Three women have come together to be with their father Vincent (Jay O. Sanders) as he is dying. For most of the movie, he’s represented by an open bedroom door (so the women can hear if anything goes wrong) and a beeping sound, showing he’s still alive. The apartment seems large for Manhattan, but not lavish; Vincent was a government functionary who has managed to keep it rent-controlled. His oldest daughter Katie (Carrie Coon) has moved to Brooklyn and is the mother of a wayward teenager; his youngest, Christina (Elizabeth Olsen) is out on the west coast, and has young children; the middle girl, Rachel (Natasha Lyonne), has been living with her father and taking care of him. She’s the wayward daughter of this family, smokes dope and bets heavily on sports, channel surfing among games she has money on.
That fact enrages Katie, her bossy controlling older sister, who seems furious at life, especially the fact that she can’t control her daughter (who doesn’t actually appear. All we hear is her mother screaming at her over the phone). She takes out her rage on Rachel; the movie opens with one of her diatribes (while the camera focuses strictly on her and her body language). Rachel is cowed by her big sister, mostly passive in interactions.
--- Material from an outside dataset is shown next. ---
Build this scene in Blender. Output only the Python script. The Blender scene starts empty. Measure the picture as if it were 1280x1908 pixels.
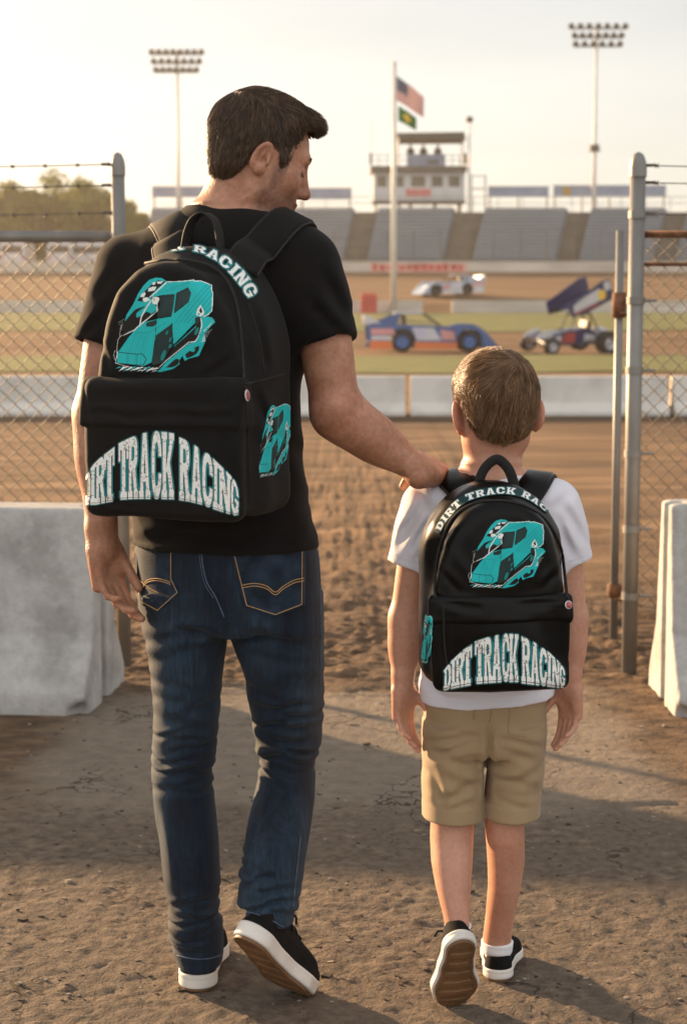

Christina has adopted a West Coast vibe, trying to reconcile her two sisters (good luck with that) and keep things on an even keel.
What we only piece together as the movie goes on is that Rachel is a stepsister. Vincent had the two girls, far apart in age, before his wife died, then fell in love with another woman, who had a (rather wild) daughter between their two ages. So Rachel, who never knew her birth father and lived for years with just her mother, came into this family with the ball-busting older sister and the trying-to-be-mellow younger one. Both of Vincent’s birth daughters flew the coop. Only his stepdaughter remained.
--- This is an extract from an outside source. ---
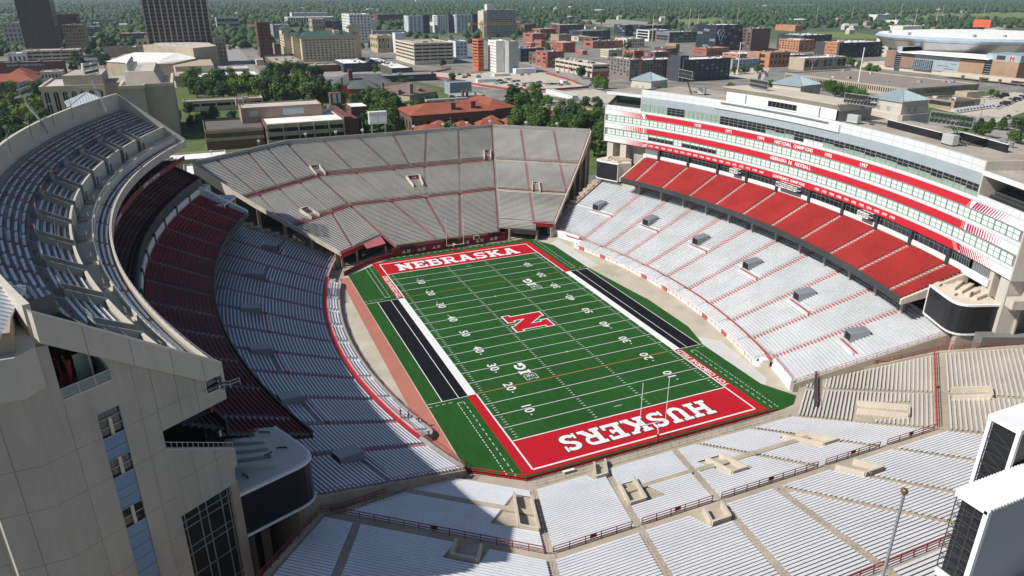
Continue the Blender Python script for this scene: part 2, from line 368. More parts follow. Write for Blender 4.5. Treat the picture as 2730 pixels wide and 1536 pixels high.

What Katie has always assumed—Christina seems to have this idea too—is that Rachel has spent her life mooching off her father and will now inherit his rent-controlled apartment. How unfair is that! She and Christina are the real daughters, and their stepsister gets the sweet deal. In Katie and Christina’s defense, it’s difficult to know how Rachel makes ends meet, unless she is one of the great sports bettors in history (gambling is not world-renowned as a good way to make a living. See Bukowski, Charles). When some random black guy shows up to watch the games with her, that sets both sisters off. Her father is dying, and she lets a total stranger in the apartment.
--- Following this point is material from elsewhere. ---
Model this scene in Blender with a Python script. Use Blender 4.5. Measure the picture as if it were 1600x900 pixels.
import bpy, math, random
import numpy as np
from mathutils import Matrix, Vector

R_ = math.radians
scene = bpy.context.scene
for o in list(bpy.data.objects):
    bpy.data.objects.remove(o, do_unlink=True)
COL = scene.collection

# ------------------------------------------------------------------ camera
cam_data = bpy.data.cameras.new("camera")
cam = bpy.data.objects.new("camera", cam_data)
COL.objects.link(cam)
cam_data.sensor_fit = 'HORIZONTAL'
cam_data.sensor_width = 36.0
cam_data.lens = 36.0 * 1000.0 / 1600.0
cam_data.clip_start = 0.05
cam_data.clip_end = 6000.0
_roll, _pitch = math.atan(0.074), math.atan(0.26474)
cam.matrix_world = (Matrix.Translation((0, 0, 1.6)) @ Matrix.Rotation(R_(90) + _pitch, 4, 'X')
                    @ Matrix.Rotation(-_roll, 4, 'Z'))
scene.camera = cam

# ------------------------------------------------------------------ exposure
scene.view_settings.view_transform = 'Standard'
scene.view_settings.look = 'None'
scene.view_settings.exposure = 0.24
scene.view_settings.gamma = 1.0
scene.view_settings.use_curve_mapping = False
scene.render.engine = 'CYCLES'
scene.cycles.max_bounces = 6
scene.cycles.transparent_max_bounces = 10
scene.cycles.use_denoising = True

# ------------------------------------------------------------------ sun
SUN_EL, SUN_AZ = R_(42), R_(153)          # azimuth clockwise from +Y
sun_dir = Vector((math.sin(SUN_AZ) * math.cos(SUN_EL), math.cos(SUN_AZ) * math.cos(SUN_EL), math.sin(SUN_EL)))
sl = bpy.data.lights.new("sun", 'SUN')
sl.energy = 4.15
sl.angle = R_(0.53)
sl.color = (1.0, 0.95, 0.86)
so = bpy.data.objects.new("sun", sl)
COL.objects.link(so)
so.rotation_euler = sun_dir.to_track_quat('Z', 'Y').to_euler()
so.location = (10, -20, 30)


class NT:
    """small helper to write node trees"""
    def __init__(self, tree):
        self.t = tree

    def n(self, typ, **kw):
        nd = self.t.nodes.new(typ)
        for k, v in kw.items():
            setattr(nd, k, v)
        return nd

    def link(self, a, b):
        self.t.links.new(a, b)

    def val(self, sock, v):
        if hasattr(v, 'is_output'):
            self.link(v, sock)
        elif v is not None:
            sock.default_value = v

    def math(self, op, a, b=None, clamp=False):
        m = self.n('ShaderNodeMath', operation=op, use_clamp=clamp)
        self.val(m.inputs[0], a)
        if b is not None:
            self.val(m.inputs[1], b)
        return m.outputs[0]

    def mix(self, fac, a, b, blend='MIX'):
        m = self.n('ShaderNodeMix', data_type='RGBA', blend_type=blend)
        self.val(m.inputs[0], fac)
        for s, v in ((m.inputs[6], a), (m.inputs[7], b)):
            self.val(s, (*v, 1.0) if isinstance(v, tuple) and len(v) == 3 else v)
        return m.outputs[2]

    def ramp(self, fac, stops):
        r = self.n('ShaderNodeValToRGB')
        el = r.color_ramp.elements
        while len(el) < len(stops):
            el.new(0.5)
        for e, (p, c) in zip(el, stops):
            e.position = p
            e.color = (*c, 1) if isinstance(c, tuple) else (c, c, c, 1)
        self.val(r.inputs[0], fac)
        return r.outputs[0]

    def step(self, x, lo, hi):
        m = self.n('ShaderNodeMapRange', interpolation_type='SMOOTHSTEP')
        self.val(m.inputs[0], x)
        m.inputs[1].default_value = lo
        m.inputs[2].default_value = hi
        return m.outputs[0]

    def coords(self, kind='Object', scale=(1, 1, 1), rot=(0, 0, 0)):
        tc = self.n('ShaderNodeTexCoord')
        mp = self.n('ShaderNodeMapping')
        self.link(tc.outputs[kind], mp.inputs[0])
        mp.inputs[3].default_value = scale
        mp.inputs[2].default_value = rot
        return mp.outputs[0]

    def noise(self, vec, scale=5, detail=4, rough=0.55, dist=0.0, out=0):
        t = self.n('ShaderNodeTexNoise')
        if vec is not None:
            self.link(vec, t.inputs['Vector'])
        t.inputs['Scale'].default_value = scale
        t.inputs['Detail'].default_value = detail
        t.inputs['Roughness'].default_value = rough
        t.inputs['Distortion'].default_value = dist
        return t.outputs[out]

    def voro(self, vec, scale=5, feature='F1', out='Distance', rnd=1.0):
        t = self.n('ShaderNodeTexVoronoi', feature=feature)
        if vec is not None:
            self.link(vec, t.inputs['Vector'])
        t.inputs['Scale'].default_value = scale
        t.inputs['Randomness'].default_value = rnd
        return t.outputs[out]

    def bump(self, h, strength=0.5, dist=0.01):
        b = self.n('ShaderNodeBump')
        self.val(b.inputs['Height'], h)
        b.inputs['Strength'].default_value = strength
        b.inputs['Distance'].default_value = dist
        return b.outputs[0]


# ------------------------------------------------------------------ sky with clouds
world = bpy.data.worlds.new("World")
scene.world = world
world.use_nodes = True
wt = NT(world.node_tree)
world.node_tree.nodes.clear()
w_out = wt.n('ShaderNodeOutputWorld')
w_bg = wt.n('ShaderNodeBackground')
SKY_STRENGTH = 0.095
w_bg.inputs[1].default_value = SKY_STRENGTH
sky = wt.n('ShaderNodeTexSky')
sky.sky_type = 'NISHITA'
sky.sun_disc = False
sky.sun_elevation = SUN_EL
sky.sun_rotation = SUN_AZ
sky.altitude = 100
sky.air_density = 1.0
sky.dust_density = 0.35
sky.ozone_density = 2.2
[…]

But he’s not a stranger; his name is Benjy (Jovan Adepo), and he’s either her boyfriend or close friend. He also considers himself Vincent’s friend; apparently they watched games together. He’s the first to let the sisters know that, while they’ve been off living their lives, it’s Rachel who’s been taking care of their father, and who really cares for him (Katie doesn’t even get over much from Brooklyn). And when Rachel finally stands up to her sisters, she lets them know that she’s fine with abandoning the apartment if that’s what they want; she doesn’t see Vincent as a stepfather, but as the only father she ever had, and that—though she does have trouble facing his death; she goes into the sickroom the least—she loves her father, and always has. She’s not there to mooch. She’s there out of love.
The movie’s most extraordinary, almost surreal moment, comes at the end, when Vincent gets out of his sickbed and come to the living room—to die, apparently—and becomes not just a beeping sound but a living, (barely) breathing human being with his own take on things. This is a daring shift in the movie, which I shouldn’t talk about too much, but it succeeds beautifully, and puts a cap on the whole thing. What we’ve seen all along is three girls with their viewpoints, but Vincent has a larger one. He’s not God, quite, but he’s a loving, caring father who’s about to die. He sees more than they do.
His Three Daughters is a moving study of family dynamics, beautifully told. The script and direction are both the work of Azazel Jacobs, a new name to me. (My wife and I were stunned that this story was created by a man.) I hope it doesn’t get overlooked on Netflix. It’s the kind of movie I’d like to see more of.